+++ DATASET CONTENT

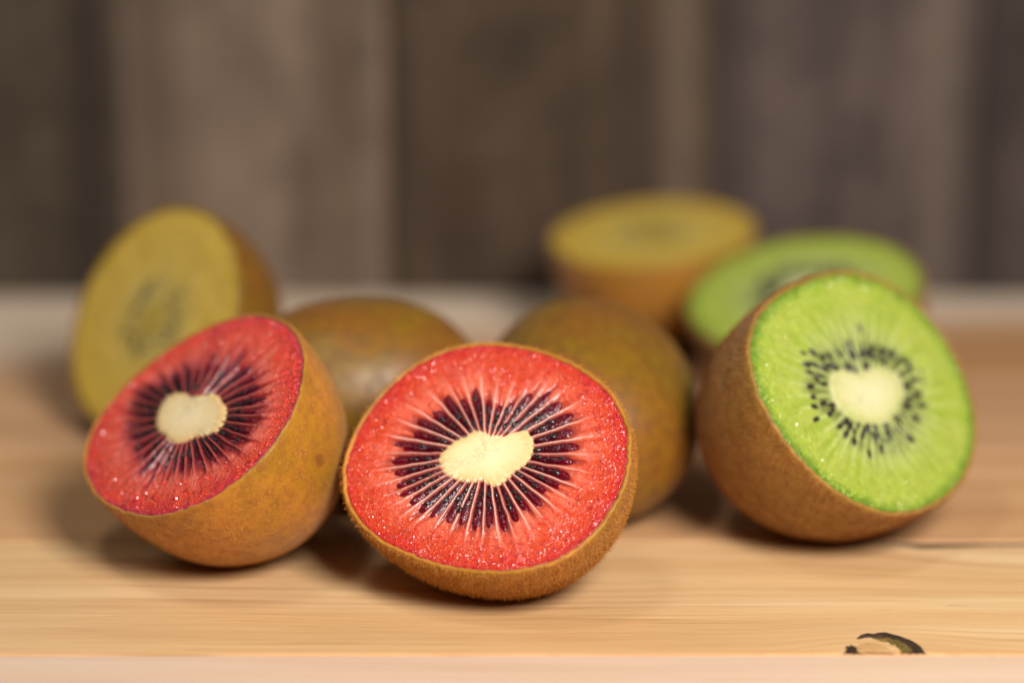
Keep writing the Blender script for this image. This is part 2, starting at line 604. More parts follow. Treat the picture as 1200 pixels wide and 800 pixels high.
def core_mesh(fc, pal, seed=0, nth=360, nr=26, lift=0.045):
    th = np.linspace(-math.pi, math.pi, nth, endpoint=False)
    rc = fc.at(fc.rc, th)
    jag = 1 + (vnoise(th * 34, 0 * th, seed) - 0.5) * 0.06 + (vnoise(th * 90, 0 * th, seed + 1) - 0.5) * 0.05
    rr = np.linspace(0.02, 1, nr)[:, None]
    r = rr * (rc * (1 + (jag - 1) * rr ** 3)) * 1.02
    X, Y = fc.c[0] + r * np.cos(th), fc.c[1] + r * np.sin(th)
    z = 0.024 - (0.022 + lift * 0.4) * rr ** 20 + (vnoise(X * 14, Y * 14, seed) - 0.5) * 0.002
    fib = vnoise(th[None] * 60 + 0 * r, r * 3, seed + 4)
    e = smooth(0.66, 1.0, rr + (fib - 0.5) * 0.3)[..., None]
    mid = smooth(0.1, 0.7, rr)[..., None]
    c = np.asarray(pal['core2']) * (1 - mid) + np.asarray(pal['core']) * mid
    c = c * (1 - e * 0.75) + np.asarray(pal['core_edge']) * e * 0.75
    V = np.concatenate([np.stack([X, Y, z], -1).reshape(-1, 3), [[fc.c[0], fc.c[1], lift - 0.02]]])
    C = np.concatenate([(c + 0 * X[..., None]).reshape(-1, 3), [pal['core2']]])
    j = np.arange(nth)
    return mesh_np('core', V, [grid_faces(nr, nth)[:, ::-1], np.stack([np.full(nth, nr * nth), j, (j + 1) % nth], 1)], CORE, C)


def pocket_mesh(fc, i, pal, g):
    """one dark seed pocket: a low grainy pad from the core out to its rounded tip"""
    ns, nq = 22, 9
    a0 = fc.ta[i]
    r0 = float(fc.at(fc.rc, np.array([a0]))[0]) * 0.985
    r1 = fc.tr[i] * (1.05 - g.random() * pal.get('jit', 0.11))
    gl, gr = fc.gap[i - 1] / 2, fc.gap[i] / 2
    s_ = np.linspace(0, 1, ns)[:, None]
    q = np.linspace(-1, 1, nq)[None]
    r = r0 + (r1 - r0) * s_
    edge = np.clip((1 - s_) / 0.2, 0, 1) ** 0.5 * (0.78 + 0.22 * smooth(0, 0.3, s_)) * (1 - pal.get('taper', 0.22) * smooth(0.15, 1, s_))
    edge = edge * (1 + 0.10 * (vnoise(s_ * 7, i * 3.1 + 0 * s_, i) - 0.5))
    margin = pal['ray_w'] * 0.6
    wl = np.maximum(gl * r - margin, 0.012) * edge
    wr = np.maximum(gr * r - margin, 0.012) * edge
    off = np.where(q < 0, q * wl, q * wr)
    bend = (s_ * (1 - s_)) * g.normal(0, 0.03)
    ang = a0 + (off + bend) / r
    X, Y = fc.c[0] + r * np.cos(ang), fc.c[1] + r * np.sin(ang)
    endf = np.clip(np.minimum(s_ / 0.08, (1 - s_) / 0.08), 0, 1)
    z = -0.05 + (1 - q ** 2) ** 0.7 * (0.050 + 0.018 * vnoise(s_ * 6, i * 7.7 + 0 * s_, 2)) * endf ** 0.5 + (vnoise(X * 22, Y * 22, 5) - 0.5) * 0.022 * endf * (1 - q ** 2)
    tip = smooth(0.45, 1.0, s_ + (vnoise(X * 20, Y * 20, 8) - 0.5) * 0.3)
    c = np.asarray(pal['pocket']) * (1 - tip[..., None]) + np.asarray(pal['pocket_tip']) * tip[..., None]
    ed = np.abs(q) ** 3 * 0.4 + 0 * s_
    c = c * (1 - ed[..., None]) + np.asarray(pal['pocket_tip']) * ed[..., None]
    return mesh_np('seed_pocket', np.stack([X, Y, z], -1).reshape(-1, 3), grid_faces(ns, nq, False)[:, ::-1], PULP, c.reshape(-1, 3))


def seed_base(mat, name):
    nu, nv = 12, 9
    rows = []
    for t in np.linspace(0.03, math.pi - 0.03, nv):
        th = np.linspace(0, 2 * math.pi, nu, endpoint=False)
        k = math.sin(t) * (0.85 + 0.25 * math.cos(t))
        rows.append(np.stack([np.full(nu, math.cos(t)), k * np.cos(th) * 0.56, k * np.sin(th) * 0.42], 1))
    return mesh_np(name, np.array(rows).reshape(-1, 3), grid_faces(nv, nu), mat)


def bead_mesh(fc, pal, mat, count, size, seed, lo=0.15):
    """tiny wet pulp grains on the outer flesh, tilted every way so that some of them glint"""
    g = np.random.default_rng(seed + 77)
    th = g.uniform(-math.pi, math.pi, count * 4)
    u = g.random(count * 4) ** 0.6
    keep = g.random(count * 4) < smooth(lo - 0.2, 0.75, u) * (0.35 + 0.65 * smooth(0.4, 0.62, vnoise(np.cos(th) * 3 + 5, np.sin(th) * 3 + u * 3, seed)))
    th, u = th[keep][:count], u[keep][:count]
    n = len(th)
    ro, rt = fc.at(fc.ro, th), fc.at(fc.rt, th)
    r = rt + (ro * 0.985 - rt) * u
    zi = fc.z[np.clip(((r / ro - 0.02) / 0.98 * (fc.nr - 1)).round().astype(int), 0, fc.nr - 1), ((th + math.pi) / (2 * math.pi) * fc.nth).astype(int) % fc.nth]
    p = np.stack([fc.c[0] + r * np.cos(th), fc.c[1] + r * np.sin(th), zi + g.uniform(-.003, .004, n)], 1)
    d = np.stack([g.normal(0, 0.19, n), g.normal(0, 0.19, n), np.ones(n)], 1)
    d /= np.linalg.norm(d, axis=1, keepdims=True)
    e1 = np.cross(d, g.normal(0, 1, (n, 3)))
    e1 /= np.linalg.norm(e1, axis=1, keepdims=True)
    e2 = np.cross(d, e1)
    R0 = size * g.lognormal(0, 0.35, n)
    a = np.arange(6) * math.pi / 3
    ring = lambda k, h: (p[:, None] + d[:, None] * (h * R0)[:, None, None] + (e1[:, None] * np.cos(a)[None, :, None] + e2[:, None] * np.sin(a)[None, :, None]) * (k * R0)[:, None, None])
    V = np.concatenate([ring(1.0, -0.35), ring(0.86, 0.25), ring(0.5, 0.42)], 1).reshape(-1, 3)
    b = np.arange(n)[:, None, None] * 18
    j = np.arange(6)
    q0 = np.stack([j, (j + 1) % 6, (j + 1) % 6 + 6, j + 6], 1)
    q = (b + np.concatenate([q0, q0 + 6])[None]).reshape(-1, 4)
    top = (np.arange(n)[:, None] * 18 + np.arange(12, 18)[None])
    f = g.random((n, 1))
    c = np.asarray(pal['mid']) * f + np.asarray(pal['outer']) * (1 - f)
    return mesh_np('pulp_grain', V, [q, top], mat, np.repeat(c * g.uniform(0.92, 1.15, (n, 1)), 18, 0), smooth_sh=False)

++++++

DIRECTION: Repeat the listing verbatim. Skip the pictures.

WORKED SOLUTION:
Keep writing the Blender script for this image. This is part 2, starting at line 604. More parts follow. Treat the picture as 1200 pixels wide and 800 pixels high.
def core_mesh(fc, pal, seed=0, nth=360, nr=26, lift=0.045):
    th = np.linspace(-math.pi, math.pi, nth, endpoint=False)
    rc = fc.at(fc.rc, th)
    jag = 1 + (vnoise(th * 34, 0 * th, seed) - 0.5) * 0.06 + (vnoise(th * 90, 0 * th, seed + 1) - 0.5) * 0.05
    rr = np.linspace(0.02, 1, nr)[:, None]
    r = rr * (rc * (1 + (jag - 1) * rr ** 3)) * 1.02
    X, Y = fc.c[0] + r * np.cos(th), fc.c[1] + r * np.sin(th)
    z = 0.024 - (0.022 + lift * 0.4) * rr ** 20 + (vnoise(X * 14, Y * 14, seed) - 0.5) * 0.002
    fib = vnoise(th[None] * 60 + 0 * r, r * 3, seed + 4)
    e = smooth(0.66, 1.0, rr + (fib - 0.5) * 0.3)[..., None]
    mid = smooth(0.1, 0.7, rr)[..., None]
    c = np.asarray(pal['core2']) * (1 - mid) + np.asarray(pal['core']) * mid
    c = c * (1 - e * 0.75) + np.asarray(pal['core_edge']) * e * 0.75
    V = np.concatenate([np.stack([X, Y, z], -1).reshape(-1, 3), [[fc.c[0], fc.c[1], lift - 0.02]]])
    C = np.concatenate([(c + 0 * X[..., None]).reshape(-1, 3), [pal['core2']]])
    j = np.arange(nth)
    return mesh_np('core', V, [grid_faces(nr, nth)[:, ::-1], np.stack([np.full(nth, nr * nth), j, (j + 1) % nth], 1)], CORE, C)


def pocket_mesh(fc, i, pal, g):
    """one dark seed pocket: a low grainy pad from the core out to its rounded tip"""
    ns, nq = 22, 9
    a0 = fc.ta[i]
    r0 = float(fc.at(fc.rc, np.array([a0]))[0]) * 0.985
    r1 = fc.tr[i] * (1.05 - g.random() * pal.get('jit', 0.11))
    gl, gr = fc.gap[i - 1] / 2, fc.gap[i] / 2
    s_ = np.linspace(0, 1, ns)[:, None]
    q = np.linspace(-1, 1, nq)[None]
    r = r0 + (r1 - r0) * s_
    edge = np.clip((1 - s_) / 0.2, 0, 1) ** 0.5 * (0.78 + 0.22 * smooth(0, 0.3, s_)) * (1 - pal.get('taper', 0.22) * smooth(0.15, 1, s_))
    edge = edge * (1 + 0.10 * (vnoise(s_ * 7, i * 3.1 + 0 * s_, i) - 0.5))
    margin = pal['ray_w'] * 0.6
    wl = np.maximum(gl * r - margin, 0.012) * edge
    wr = np.maximum(gr * r - margin, 0.012) * edge
    off = np.where(q < 0, q * wl, q * wr)
    bend = (s_ * (1 - s_)) * g.normal(0, 0.03)
    ang = a0 + (off + bend) / r
    X, Y = fc.c[0] + r * np.cos(ang), fc.c[1] + r * np.sin(ang)
    endf = np.clip(np.minimum(s_ / 0.08, (1 - s_) / 0.08), 0, 1)
    z = -0.05 + (1 - q ** 2) ** 0.7 * (0.050 + 0.018 * vnoise(s_ * 6, i * 7.7 + 0 * s_, 2)) * endf ** 0.5 + (vnoise(X * 22, Y * 22, 5) - 0.5) * 0.022 * endf * (1 - q ** 2)
    tip = smooth(0.45, 1.0, s_ + (vnoise(X * 20, Y * 20, 8) - 0.5) * 0.3)
    c = np.asarray(pal['pocket']) * (1 - tip[..., None]) + np.asarray(pal['pocket_tip']) * tip[..., None]
    ed = np.abs(q) ** 3 * 0.4 + 0 * s_
    c = c * (1 - ed[..., None]) + np.asarray(pal['pocket_tip']) * ed[..., None]
    return mesh_np('seed_pocket', np.stack([X, Y, z], -1).reshape(-1, 3), grid_faces(ns, nq, False)[:, ::-1], PULP, c.reshape(-1, 3))


def seed_base(mat, name):
    nu, nv = 12, 9
    rows = []
    for t in np.linspace(0.03, math.pi - 0.03, nv):
        th = np.linspace(0, 2 * math.pi, nu, endpoint=False)
        k = math.sin(t) * (0.85 + 0.25 * math.cos(t))
        rows.append(np.stack([np.full(nu, math.cos(t)), k * np.cos(th) * 0.56, k * np.sin(th) * 0.42], 1))
    return mesh_np(name, np.array(rows).reshape(-1, 3), grid_faces(nv, nu), mat)


def bead_mesh(fc, pal, mat, count, size, seed, lo=0.15):
    """tiny wet pulp grains on the outer flesh, tilted every way so that some of them glint"""
    g = np.random.default_rng(seed + 77)
    th = g.uniform(-math.pi, math.pi, count * 4)
    u = g.random(count * 4) ** 0.6
    keep = g.random(count * 4) < smooth(lo - 0.2, 0.75, u) * (0.35 + 0.65 * smooth(0.4, 0.62, vnoise(np.cos(th) * 3 + 5, np.sin(th) * 3 + u * 3, seed)))
    th, u = th[keep][:count], u[keep][:count]
    n = len(th)
    ro, rt = fc.at(fc.ro, th), fc.at(fc.rt, th)
    r = rt + (ro * 0.985 - rt) * u
    zi = fc.z[np.clip(((r / ro - 0.02) / 0.98 * (fc.nr - 1)).round().astype(int), 0, fc.nr - 1), ((th + math.pi) / (2 * math.pi) * fc.nth).astype(int) % fc.nth]
    p = np.stack([fc.c[0] + r * np.cos(th), fc.c[1] + r * np.sin(th), zi + g.uniform(-.003, .004, n)], 1)
    d = np.stack([g.normal(0, 0.19, n), g.normal(0, 0.19, n), np.ones(n)], 1)
    d /= np.linalg.norm(d, axis=1, keepdims=True)
    e1 = np.cross(d, g.normal(0, 1, (n, 3)))
    e1 /= np.linalg.norm(e1, axis=1, keepdims=True)
    e2 = np.cross(d, e1)
    R0 = size * g.lognormal(0, 0.35, n)
    a = np.arange(6) * math.pi / 3
    ring = lambda k, h: (p[:, None] + d[:, None] * (h * R0)[:, None, None] + (e1[:, None] * np.cos(a)[None, :, None] + e2[:, None] * np.sin(a)[None, :, None]) * (k * R0)[:, None, None])
    V = np.concatenate([ring(1.0, -0.35), ring(0.86, 0.25), ring(0.5, 0.42)], 1).reshape(-1, 3)
    b = np.arange(n)[:, None, None] * 18
    j = np.arange(6)
    q0 = np.stack([j, (j + 1) % 6, (j + 1) % 6 + 6, j + 6], 1)
    q = (b + np.concatenate([q0, q0 + 6])[None]).reshape(-1, 4)
    top = (np.arange(n)[:, None] * 18 + np.arange(12, 18)[None])
    f = g.random((n, 1))
    c = np.asarray(pal['mid']) * f + np.asarray(pal['outer']) * (1 - f)
    return mesh_np('pulp_grain', V, [q, top], mat, np.repeat(c * g.uniform(0.92, 1.15, (n, 1)), 18, 0), smooth_sh=False)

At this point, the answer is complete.